SUPPLIED MATERIAL:
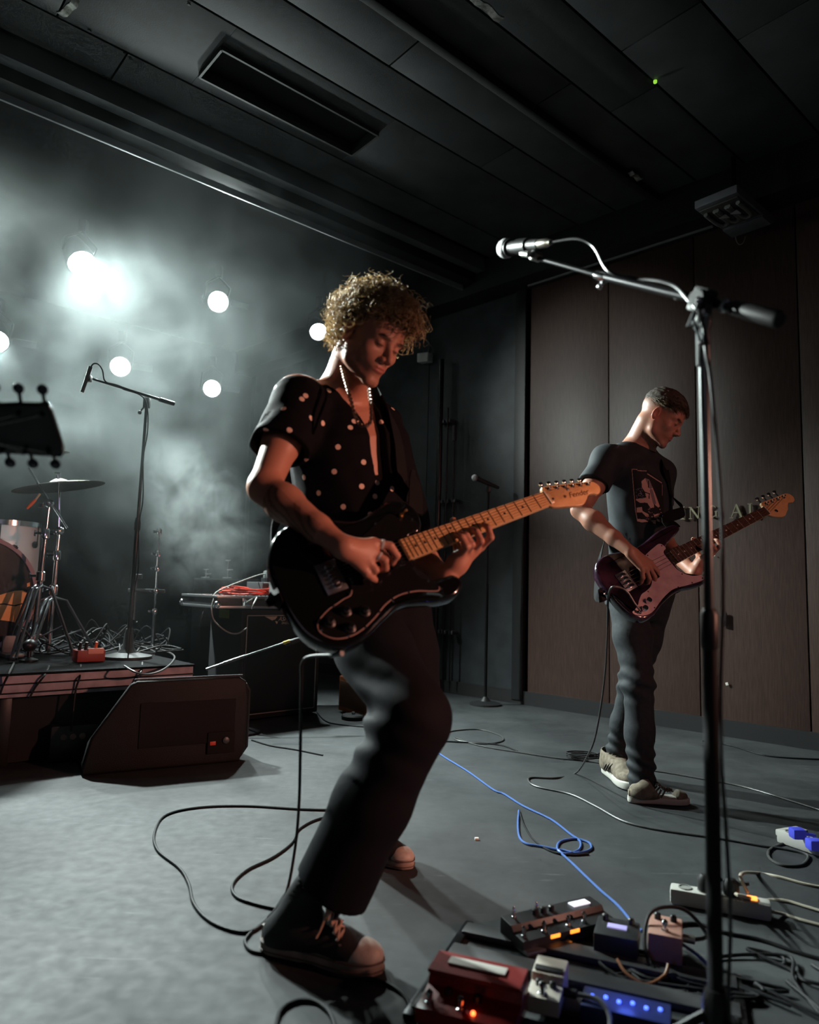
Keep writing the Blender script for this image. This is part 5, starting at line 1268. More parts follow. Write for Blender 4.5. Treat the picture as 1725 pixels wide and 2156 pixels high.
m.tube(cr(cbl, 6), .0032, 8); tag(obj('microphone_cable', m, K('mic_cable', (.05, .05, .052), .35, spec=.7)), 'cable looping from the vocal microphone along the boom and down the tall stand', 'cable')

# ------------------------------------------------------------------ drum riser with carpet and its clutter
RT = .42
ra, rb = F(-60, 1424, RT), F(408, 1400, RT); ru = unit(rb - ra); ru[2] = 0; rn = V3(-ru[1], ru[0], 0)
ri = thing('drum_riser', 'low black drum riser with a pale purple-lit front edge', 'platform', (ra + rb) / 2 * V3(1, 1, 0))
L0 = -1.6; L1 = float(np.dot(rb - ra, ru)); D = 2.0
mid = ra + ru * (L0 + L1) / 2
m = MB(); m.box(V3(mid[0], mid[1], RT - .055) + rn * D / 2, (L1 - L0, D, .10), ru, rn, Z, .006); obj('deck', m, K('riser_edge', (.30, .25, .29), .55, noise=.25, nscale=14), ri)
m = MB()
for k, zz in enumerate((RT - .045, RT - .085)): m.box(V3(mid[0], mid[1], zz) - rn * .003, (L1 - L0, .006, .006), ru, rn, Z)
obj('edge_groove', m, dark_cavity, ri)
m = MB(); m.box(V3(mid[0], mid[1], RT - .001) + rn * (D / 2 - .0), (L1 - L0 + .01, D + .02, .012), ru, rn, Z, .004); obj('carpet', m, K('carpet_dark', (.007, .007, .008), 1., noise=.4, nscale=50, bump=.5, bscale=200, spec=.1), ri)
for u_ in (.02, .8, 1.6, 2.4):
    for v_ in (.08, D - .1):
        m = MB(); p = ra + ru * (L1 - .06 - u_) + rn * v_; m.box(V3(p[0], p[1], (RT - .10) / 2), (.05, .05, RT - .10), ru, rn, Z, .004); obj('leg', m, black_metal, ri)
m = MB(); m.box(V3(mid[0], mid[1], .16) + rn * .10, (L1 - L0 - .1, .012, .30), ru, rn, Z); obj('skirt', m, K('skirt_black', (.008, .008, .009), .95), ri)
def R_(px, py, h=0.): return F(px, py, RT + .008 + h)
# kick drum
kc = P(-52, 1247, 3.92); KN = unit(-rn * 1.0 + ru * .18); 
kr = .315
kd = thing('bass_drum', 'bass drum with mauve hoop and dark head showing an orange picture, cut by the edge', 'drum', V3(kc[0], kc[1], RT))
kc = V3(kc[0], kc[1], RT + .02 + kr)
m = MB(); m.lathe([(kr * .97, -.40), (kr * .97, 0)], kc, KN, 48); obj('shell', m, K('shell_white', (.46, .44, .43), .35), kd)
m = MB(); m.lathe([(kr * .955, -.012), (kr * 1.02, -.012), (kr * 1.025, .024), (kr * .955, .024), (kr * .955, -.012)], kc, KN, 56); obj('hoop', m, K('hoop_mauve', (.34, .24, .27), .4), kd)
m = MB(); m.lathe([(kr * 1.02, -.42), (kr * 1.02, -.385), (kr * .95, -.385)], kc, KN, 48); obj('rear_hoop', m, black_plastic, kd)
m = MB(); m.lathe([(.0005, .012), (kr * .957, .010)], kc, KN, 56); hd_ = obj('drum_head', m, K('drum_head_black', (.010, .010, .012), .25), kd)
kx = unit(np.cross(Z, KN)); kz = np.cross(KN, kx)
def kpt(px, py): return PL(px, py, kc + KN * .014, KN)
pic = K('drum_picture', (.95, .42, .12), .5, col2=(1, .62, .25), nscale=9); 
for nm_, pp in (('picture_panel', [(-40, 1262), (2, 1252), (18, 1247), (30, 1244), (48, 1243), (62, 1250), (64, 1262), (55, 1268), (30, 1274), (8, 1270), (-40, 1275)]), ('picture_panel', [(-40, 1278), (8, 1273), (32, 1277), (60, 1268), (58, 1285), (50, 1300), (40, 1312), (20, 1308), (-40, 1300)]), ('picture_spot', [(57, 1228), (63, 1226), (63, 1234), (57, 1236)])):
    m = MB(); pts_ = [kpt(*p) for p in pp]; tri = tessellate_polygon([[Vector((p @ kx, p @ kz, 0)) for p in pts_]]); m.add(pts_, [tuple(t_) for t_ in tri]); obj(nm_, m, pic, hd_, 0)
for i in range(8):
    a = 2 * pi * i / 8 + .2; d = kx * cos(a) + kz * sin(a); m = MB(); p = kc + d * kr * 1.03
    m.box(p + KN * .01, (.030, .03, .014), np.cross(KN, d), KN, d, .004); m.cyl(p + KN * .03 + d * .006, p - KN * .12 + d * .006, .0035, n=6); m.box(p - KN * .14 + d * .0, (.018, .05, .022), np.cross(KN, d), KN, d, .006); obj('claw', m, black_metal, kd)
for sd in (-1, 1):
    m = MB(); m.tube([kc - KN * .15 + kx * sd * kr * .9 - Z * .1, kc + kx * sd * (kr + .08) - Z * (kr + .0)], .007, 8); m.sph(V3(*(kc + kx * sd * (kr + .08) - Z * (kr + .002))), .012, 8); obj('spur', m, chrome, kd)
# white floor tom behind
tc0 = P(30, 1180, 4.5); tr_ = .205; ft = thing('floor_tom', 'pale white drum behind the bass drum with black rim and round black lug', 'drum', V3(tc0[0] - .06, tc0[1], RT))
tt0 = V3(P(74, 1180, 4.5)[0] - .21, tc0[1], P(30, 1212, 4.5)[2]); th = float(P(30, 1106, 4.5)[2] - tt0[2])
m = MB(); m.lathe([(tr_, -.10), (tr_, th)], tt0, Z, 40); obj('shell', m, MATS['shell_white'], ft)
m = MB(); m.lathe([(tr_ * .96, th - .012), (tr_ * 1.05, th - .012), (tr_ * 1.05, th + .020), (tr_ * .97, th + .020), (tr_ * .96, th - .012)], tt0, Z, 40); obj('rim', m, chrome, ft)
m = MB(); m.lathe([(tr_ * .98, th + .006), (.0005, th + .006)], tt0, Z, 40); obj('drum_head', m, K('head_grey', (.2, .2, .2), .5), ft)
for i in range(6):
    a = -1.15 + i * 2 * pi / 6; d = V3(cos(a), sin(a), 0); m = MB(); p = tt0 + d * (tr_ + .006) + Z * (th * .62); m.lathe([(.022, 0), (.022, .008), (.014, .014), (.0005, .015)], p, d, 14); m.cyl(p + d * .016, p + d * .016 + Z * (th * .36), .0035, n=6); obj('lug', m, black_metal, ft)
for a in (-.9, 1.2, 3.3):
    d = V3(cos(a), sin(a), 0); m = MB(); m.cyl(tt0 + d * (tr_ + .012) + Z * .1, V3(tt0[0], tt0[1], RT + .01) + d * (tr_ + .05), .006, n=8); obj('leg', m, chrome, ft)
# cymbals and stands
brass_c = K('cymbal_bronze', (.07, .06, .045), .42, 1.)
def cymbal(nm, lab, c, nrm, r, par=None):
    t_ = thing(nm, lab, 'cymbal', c); m = MB(); m.lathe([(.006, .030), (.02, .028), (.045, .016), (.055, .008), (r * .6, -.004), (r, -.022), (r, -.0235), (r * .6, -.006), (.055, .006), (.04, .013), (.006, .027)], c, nrm, 48); obj('plate', m, brass_c, t_)
    m = MB(); m.cyl(np.array(c) + np.array(nrm) * .026, np.array(c) + np.array(nrm) * .05, .011, .009, 12); m.box(np.array(c) + np.array(nrm) * .062, (.034, .008, .014), bev=.003); obj('wing_nut', m, chrome, t_); return t_
c1 = P(124, 1018, 4.15); cymbal('cymbal', 'thin crash cymbal seen almost edge-on above the chrome cymbal stands', c1, unit(V3(-.17, -.08, 1)), .25)
c2 = P(48, 940, 3.95); cymbal('cymbal', 'bright-edged cymbal partly hidden behind the dark headstock', c2, unit(V3(-.02, -.10, 1)), .24)
def cst(lab, base, top, legs_r, boom=None, tilt_at=None, nm='cymbal_stand'):
    t_ = thing(nm, lab, 'stand', V3(base[0], base[1], RT)); base = V3(base[0], base[1], RT + .006); H_ = top[2] - base[2]
    A_ = lambda f_: base + (top - base) * f_
    m = MB(); m.cyl(A_(.02), A_(.52), .0155, n=14); obj('lower_tube', m, chrome, t_)
    m = MB(); m.cyl(A_(.50), A_(.80), .0120, n=12); obj('middle_tube', m, chrome, t_)
    m = MB(); m.cyl(A_(.78), A_(1.0), .0090, n=12); obj('upper_tube', m, chrome, t_)
    for f_, r_ in ((.52, .024), (.80, .020)):
        m = MB(); m.lathe([(r_ * .8, -.03), (r_, -.025), (r_, .02), (r_ * .8, .026)], A_(f_), Z, 14); m.box(A_(f_) + V3(-.035, -.01, 0), (.04, .012, .014), bev=.003); m.box(A_(f_) + V3(-.055, -.01, 0), (.006, .014, .034), bev=.002); obj('clamp', m, chrome, t_)
    for k in range(3):
        a = .6 + k * 2 * pi / 3; d = V3(cos(a), sin(a), 0); e = base + d * legs_r; hub = A_(.46); lo_ = A_(.10)
        m = MB(); nrm_ = unit(np.cross(d, Z)); knee = hub + d * legs_r * .28 - Z * (.02)
        for off_ in (-.012, .012): m.tube([hub + nrm_ * off_, knee + nrm_ * off_, e + nrm_ * off_ + Z * .01], .0085, 6)
        mid_ = knee + (e - knee) * .55; m.tube([lo_, mid_], .0055, 6)
        lg = obj('leg', m, steel, t_); m = MB(); m.box(e + Z * .006, (.04, .03, .022), d, nrm_, Z, .008); obj('rubber_foot', m, black_rubber, lg)
    if boom is not None:
        m = MB(); m.cyl(boom[0], boom[1], .0062, n=10); obj('boom_arm', m, chrome, t_)
        m = MB(); m.lathe([(.020, -.018), (.024, -.012), (.024, .012), (.020, .018)], top, unit(np.cross(boom[1] - boom[0], Z)), 16); m.sph(top, .022, 12); m.box(top + V3(-.04, -.01, -.01), (.035, .012, .03), bev=.004); obj('tilter', m, chrome, t_)
    return t_
b1 = R_(84, 1385); tp1 = P(104, 1060, 3.98)
cst('chrome cymbal stand with a long tilted boom arm, nearer the bass drum', V3(tp1[0] - .03, tp1[1], 0), tp1, .21, (P(60, 985, 3.96), P(142, 1112, 4.0)))
tp2 = P(125, 1118, 4.12); cst('shorter chrome stand carrying the crash cymbal, right of the boom arm stand', V3(tp2[0] - .01, tp2[1], 0), tp2, .25, (c1 + V3(0, 0, .06), tp2 - V3(0, 0, .02)))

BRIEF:
Without any pictures, reproduce the lines from the first one in the material through the line that has "m.tube(cr(cbl, 6), .0032, 8);", exactly as they appear.

FULL ANSWER:
Keep writing the Blender script for this image. This is part 5, starting at line 1268. More parts follow. Write for Blender 4.5. Treat the picture as 1725 pixels wide and 2156 pixels high.
m.tube(cr(cbl, 6), .0032, 8); tag(obj('microphone_cable', m, K('mic_cable', (.05, .05, .052), .35, spec=.7)), 'cable looping from the vocal microphone along the boom and down the tall stand', 'cable')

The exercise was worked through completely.